Notably, it is one of the many defence and nuclear projects India and the US are pursuing in the final months of the Obama administration.
According to a report in news agency Reuters, India`s request for 22 Predator Guardian drones made in June is in an advanced stage of negotiations.
The two sides hope to make enough progress so only administrative tasks remain by the time President Barack Obama leaves office, government officials in New Delhi said.
"It is progressing well. The aim is to complete the main process in the next few months," said one of the officials, speaking on condition of anonymity.
Prime Minister Narendra Modi has built personal ties with US President Barack Obama, whose signature foreign policy move has been a strategic pivot to Asia from the Middle East.
The United States has dislodged Russia as the top arms supplier to India. New Delhi is also on the cusp of sealing a US nuclear reactor deal worth billions of dollars.
In return, Washington has given New Delhi access to high-end military technology, such as a new system to launch planes off aircraft carriers, and leaned on other countries to give India membership in the Missile Technology Control Regime, which cleared the way for the sale of the unarmed Predator.
India`s military has also asked for the armed version of the Predator to help target suspected militant camps in Pakistan but US export control laws prohibit such a transfer.

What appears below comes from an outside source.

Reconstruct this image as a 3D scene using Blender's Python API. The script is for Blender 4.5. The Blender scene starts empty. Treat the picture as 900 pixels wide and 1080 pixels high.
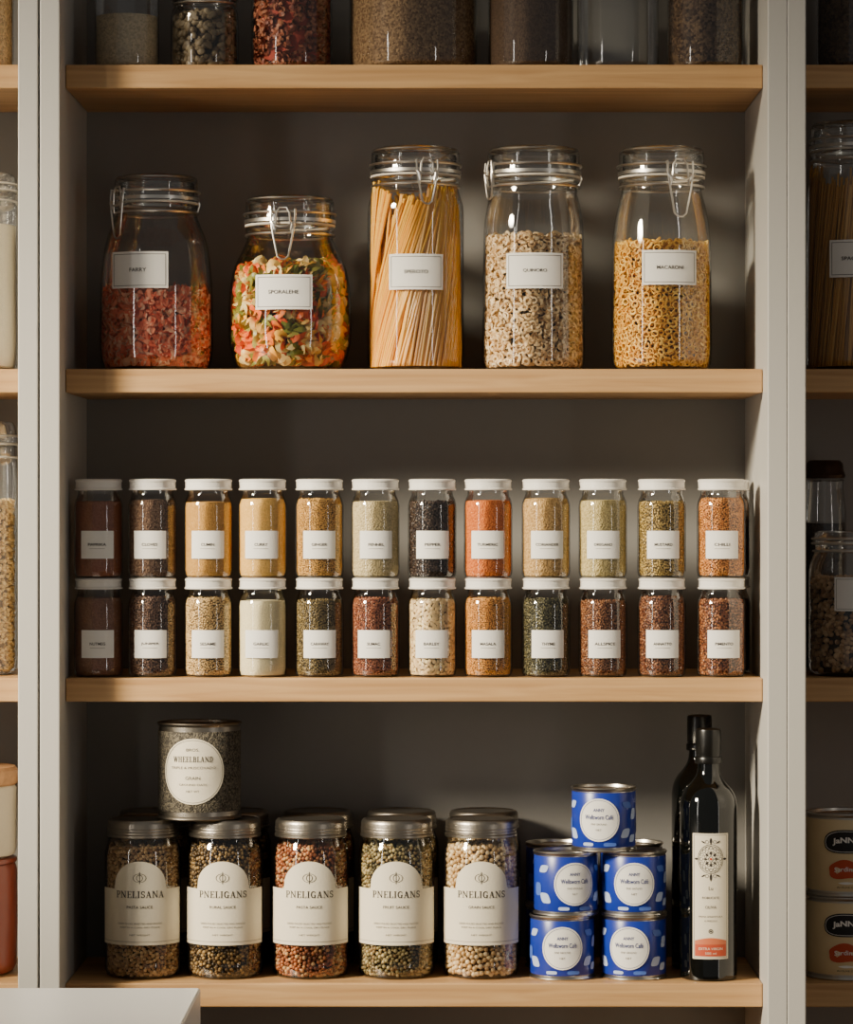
import bpy, bmesh, math, random
import numpy as np
from mathutils import Vector
random.seed(7); rng=np.random.default_rng(11)
scene=bpy.context.scene
COL=scene.collection
D=3.5
def S(d): return 1+d/D
def bx(px,d): return (px-470)/1000*S(d)
SHELF=[0.472,0.151,-0.175,-0.497]

# ------------------------------------------------------------ materials
def lin(c):
    return tuple(((v/255)/12.92 if v/255<=0.04045 else ((v/255+0.055)/1.055)**2.4) for v in c)+(1,)
def nm(name):
    m=bpy.data.materials.new(name); m.use_nodes=True
    nt=m.node_tree; return m,nt,nt.nodes,nt.links,nt.nodes['Principled BSDF']
def plain(name,c,rough=.5,metal=0,bump=0,bscale=200,var=0.0,coat=0):
    m,nt,N,L,P=nm(name)
    P.inputs['Base Color'].default_value=lin(c)
    P.inputs['Roughness'].default_value=rough
    P.inputs['Metallic'].default_value=metal
    P.inputs['Coat Weight'].default_value=coat
    tc=N.new('ShaderNodeTexCoord'); nz=N.new('ShaderNodeTexNoise')
    nz.inputs['Scale'].default_value=bscale; nz.inputs['Detail'].default_value=4
    L.new(tc.outputs['Object'],nz.inputs['Vector'])
    if bump:
        b=N.new('ShaderNodeBump'); b.inputs['Strength'].default_value=bump; b.inputs['Distance'].default_value=.001
        L.new(nz.outputs['Fac'],b.inputs['Height']); L.new(b.outputs['Normal'],P.inputs['Normal'])
    if var:
        mx=N.new('ShaderNodeMix'); mx.data_type='RGBA'
        a=lin(c); mx.inputs[6].default_value=tuple(v*(1-var) for v in a[:3])+(1,); mx.inputs[7].default_value=tuple(min(1,v*(1+var)) for v in a[:3])+(1,)
        L.new(nz.outputs['Fac'],mx.inputs[0]); L.new(mx.outputs[2],P.inputs['Base Color'])
    return m
def wood(name,c1,c2,axis='x',rough=.5):
    m,nt,N,L,P=nm(name)
    tc=N.new('ShaderNodeTexCoord'); mp=N.new('ShaderNodeMapping')
    mp.inputs['Scale'].default_value=(3,60,60) if axis=='x' else (60,3,60)
    L.new(tc.outputs['Object'],mp.inputs['Vector'])
    nz=N.new('ShaderNodeTexNoise'); nz.inputs['Scale'].default_value=1.6; nz.inputs['Detail'].default_value=6; nz.inputs['Distortion'].default_value=.6
    L.new(mp.outputs[0],nz.inputs['Vector'])
    r=N.new('ShaderNodeValToRGB'); r.color_ramp.elements[0].position=.3; r.color_ramp.elements[1].position=.72
    r.color_ramp.elements[0].color=lin(c1); r.color_ramp.elements[1].color=lin(c2)
    L.new(nz.outputs['Fac'],r.inputs[0]); L.new(r.outputs[0],P.inputs['Base Color'])
    b=N.new('ShaderNodeBump'); b.inputs['Strength'].default_value=.25; b.inputs['Distance'].default_value=.0006
    L.new(nz.outputs['Fac'],b.inputs['Height']); L.new(b.outputs['Normal'],P.inputs['Normal'])
    P.inputs['Roughness'].default_value=rough
    return m
def glassmat(name,tint=(.98,.985,.98),edge=(.42,.43,.41)):
    m=bpy.data.materials.new(name); m.use_nodes=True; nt=m.node_tree; N=nt.nodes; L=nt.links
    N.remove(N['Principled BSDF']); out=N['Material Output']
    lw=N.new('ShaderNodeLayerWeight'); lw.inputs['Blend'].default_value=.25
    fr=N.new('ShaderNodeLayerWeight'); fr.inputs['Blend'].default_value=.5
    mp=N.new('ShaderNodeMath'); mp.operation='POWER'; mp.inputs[1].default_value=5.0
    L.new(fr.outputs['Facing'],mp.inputs[0])
    mx=N.new('ShaderNodeMix'); mx.data_type='RGBA'; mx.inputs[6].default_value=tint+(1,); mx.inputs[7].default_value=edge+(1,)
    L.new(mp.outputs[0],mx.inputs[0])
    t=N.new('ShaderNodeBsdfTransparent'); L.new(mx.outputs[2],t.inputs[0])
    g=N.new('ShaderNodeBsdfGlossy'); g.inputs['Roughness'].default_value=.04; g.inputs[0].default_value=(1,1,1,1)
    tc=N.new('ShaderNodeTexCoord'); nz=N.new('ShaderNodeTexNoise'); nz.inputs['Scale'].default_value=22
    L.new(tc.outputs['Object'],nz.inputs['Vector'])
    b=N.new('ShaderNodeBump'); b.inputs['Strength'].default_value=.25; b.inputs['Distance'].default_value=.002
    L.new(nz.outputs['Fac'],b.inputs['Height']); L.new(b.outputs['Normal'],g.inputs['Normal'])
    a=N.new('ShaderNodeMath'); a.operation='MULTIPLY_ADD'; a.inputs[1].default_value=.7; a.inputs[2].default_value=.065
    L.new(lw.outputs['Fresnel'],a.inputs[0])
    ms=N.new('ShaderNodeMixShader'); L.new(a.outputs[0],ms.inputs[0]); L.new(t.outputs[0],ms.inputs[1]); L.new(g.outputs[0],ms.inputs[2])
    L.new(ms.outputs[0],out.inputs[0]); return m
def islands(name,cols,rough=.55,bump=0):
    m,nt,N,L,P=nm(name)
    g=N.new('ShaderNodeNewGeometry'); r=N.new('ShaderNodeValToRGB'); cr=r.color_ramp; cr.interpolation='CONSTANT'
    while len(cr.elements)<len(cols): cr.elements.new(.5)
    for i,c in enumerate(cols): cr.elements[i].position=i/len(cols); cr.elements[i].color=lin(c)
    L.new(g.outputs['Random Per Island'],r.inputs[0]); L.new(r.outputs[0],P.inputs['Base Color'])
    P.inputs['Roughness'].default_value=rough
    return m
def grains(name,cols,scale=600,bump=.6,rough=.8):
    m,nt,N,L,P=nm(name)
    tc=N.new('ShaderNodeTexCoord'); v=N.new('ShaderNodeTexVoronoi'); v.inputs['Scale'].default_value=scale
    L.new(tc.outputs['Object'],v.inputs['Vector'])
    s=N.new('ShaderNodeSeparateColor'); L.new(v.outputs['Color'],s.inputs[0])
    r=N.new('ShaderNodeValToRGB'); cr=r.color_ramp; cr.interpolation='LINEAR'
    while len(cr.elements)<len(cols): cr.elements.new(.5)
    for i,c in enumerate(cols): cr.elements[i].position=i/max(1,len(cols)-1); cr.elements[i].color=lin(c)
    L.new(s.outputs[0],r.inputs[0]); L.new(r.outputs[0],P.inputs['Base Color'])
    b=N.new('ShaderNodeBump'); b.invert=True; b.inputs['Strength'].default_value=bump; b.inputs['Distance'].default_value=.0015
    L.new(v.outputs['Distance'],b.inputs['Height']); L.new(b.outputs['Normal'],P.inputs['Normal'])
    P.inputs['Roughness'].default_value=rough
    return m

M_paint=plain('painted_panel_light_grey',(192,188,180),.45,0,.05,300,.02)
M_back=plain('painted_back_panel_grey',(140,137,132),.65,0,.08,80,.03)
M_wood=wood('light_oak_shelf',(176,132,84),(212,170,118),'x',.45)
M_glass=glassmat('clear_jar_glass')
M_white=plain('white_metal_lid',(236,231,222),.28)
M_paper=plain('white_label_paper',(238,234,226),.7,0,.1,500,.02)
M_cream=plain('cream_label_paper',(230,220,196),.7,0,.1,500,.03)
M_ink=plain('label_ink',(46,40,36),.7)
M_inkgrey=plain('label_ink_grey',(110,102,92),.7)
M_steel=plain('steel_wire',(228,222,212),.3,1)
M_lid=plain('pewter_screw_lid',(160,152,140),.34,1,.15,300,.1)
M_darklid=plain('dark_bronze_lid',(74,58,46),.4,.8)
M_tin=plain('tin_metal',(196,190,180),.3,1,.1,200,.08)
M_gasket=plain('pale_rubber_gasket',(205,196,180),.6)
M_black=plain('black_glass_bottle',(5,6,5),.05,0,0,200,0,.5)
M_blackcap=plain('black_cap',(16,15,13),.3)
M_red=plain('label_red',(190,74,40),.6)
M_orange=plain('label_orange_tint',(206,112,72),.6)
M_wht=plain('worktop_white',(228,227,226),.35,0,.03,200,.02)
M_cork=wood('wooden_lid',(150,105,66),(190,142,94),'x',.6)

# ------------------------------------------------------------ mesh builder
class MB:
    def __init__(s): s.v=[]; s.f=[]; s.m=[]; s.mats=[]; s.n=0
    def mi(s,mat):
        if mat not in s.mats: s.mats.append(mat)
        return s.mats.index(mat)
    def add(s,V,F,mat):
        V=np.asarray(V,float).reshape(-1,3); o=s.n; i=s.mi(mat)
        s.v.append(V); s.n+=len(V)
        s.f.extend([tuple(int(a)+o for a in f) for f in F]); s.m.extend([i]*len(F)); return s
    def lathe(s,prof,mat,seg=48,c=(0,0),rib=0,ribz=(0,0)):
        V=[];idx=[]
        for r,z in prof:
            if r<1e-7: idx.append([len(V)]*seg); V.append((c[0],c[1],z))
            else:
                idx.append(list(range(len(V),len(V)+seg)))
                for j in range(seg):
                    a=2*math.pi*j/seg; q=r-(rib if (j%2 and ribz[0]<=z<=ribz[1]) else 0)
                    V.append((c[0]+q*math.cos(a),c[1]+q*math.sin(a),z))
        F=[]
        for i in range(len(prof)-1):
            A=idx[i];B=idx[i+1]
            for j in range(seg):
                k=(j+1)%seg
                q=[A[j],A[k],B[k],B[j]]; u=[]
                for t in q:
                    if t not in u: u.append(t)
                if len(u)>2: F.append(u)
        return s.add(V,F,mat)
    def tube(s,pts,r,mat,seg=8,closed=False,flat=1.0):
        P=[Vector(p) for p in pts]; n=len(P); V=[];F=[]
        ref=None
        for i in range(n):
            a=P[(i-1)%n] if (closed or i>0) else P[i]; b=P[(i+1)%n] if (closed or i<n-1) else P[i]
            t=(b-a).normalized()
            if ref is None: ref=t.orthogonal().normalized()
            u=(ref-t*ref.dot(t)).normalized(); ref=u; w=t.cross(u)
            for j in range(seg):
                an=2*math.pi*j/seg; V.append(P[i]+u*(r*math.cos(an))+w*(r*flat*math.sin(an)))
        for i in range(n if closed else n-1):
            k=(i+1)%n
            for j in range(seg):
                l=(j+1)%seg; F.append((i*seg+j,i*seg+l,k*seg+l,k*seg+j))
        if not closed: F.append(tuple(range(seg))[::-1]); F.append(tuple((n-1)*seg+j for j in range(seg)))
        return s.add(V,F,mat)
    def box(s,x0,x1,y0,y1,z0,z1,mat):
        V=[(x,y,z) for x in(x0,x1) for y in(y0,y1) for z in(z0,z1)]
        return s.add(V,[(0,1,3,2),(4,6,7,5),(0,4,5,1),(2,3,7,6),(0,2,6,4),(1,5,7,3)],mat)
    def build(s,name,parent=None,loc=(0,0,0),rot=0,angle=35,smooth=True,bevel=0):
        me=bpy.data.meshes.new(name); V=np.concatenate(s.v)
        me.from_pydata(V.tolist(),[],s.f)
        for m in s.mats: me.materials.append(m)
        me.polygons.foreach_set('material_index',s.m)
        if smooth:
            me.polygons.foreach_set('use_smooth',[True]*len(s.f)); me.set_sharp_from_angle(angle=math.radians(angle))
        me.update()
        ob=bpy.data.objects.new(name,me); COL.objects.link(ob); ob.location=loc; ob.rotation_euler[2]=rot
        if parent: ob.parent=parent
        if bevel:
            b=ob.modifiers.new('bevel','BEVEL'); b.width=bevel; b.segments=2
        return ob
def root(name,loc,label,cat,group=None,rot=0):
    e=bpy.data.objects.new(name,None); e.empty_display_size=.02; COL.objects.link(e); e.location=loc; e.rotation_euler[2]=rot
    e['label']=label; e['category']=cat
    if group: e['group']=group
    return e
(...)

US Defence Secretary Ashton Carter, who visited India in April, is expected to make a final trip there towards the end of the year.
The centrepiece of the military collaboration is the help the United States is giving India in developing its biggest aircraft carrier.
Washington has offered flight launch technology that is being inducted into its own carriers to fly heavier fighter planes off the deck, which could allow the Indian Navy to leapfrog a generation of technology.
In June, the United States reached agreement on exchanging confidential information on the development of carriers with India - its only non-treaty ally with such an arrangement.
"They have already started helping us on our first indigenous carrier, in terms of certification, quality testing," said the Indian government official. "The challenge will be to sustain the momentum over the next decade."
In August, the Modi government signed a logistics agreement giving each country access to the other`s military bases, after 10 years of negotiations. Also on the table are two other defence agreements, one on securing communications and the other on sharing spatial data that Washington has been pushing for.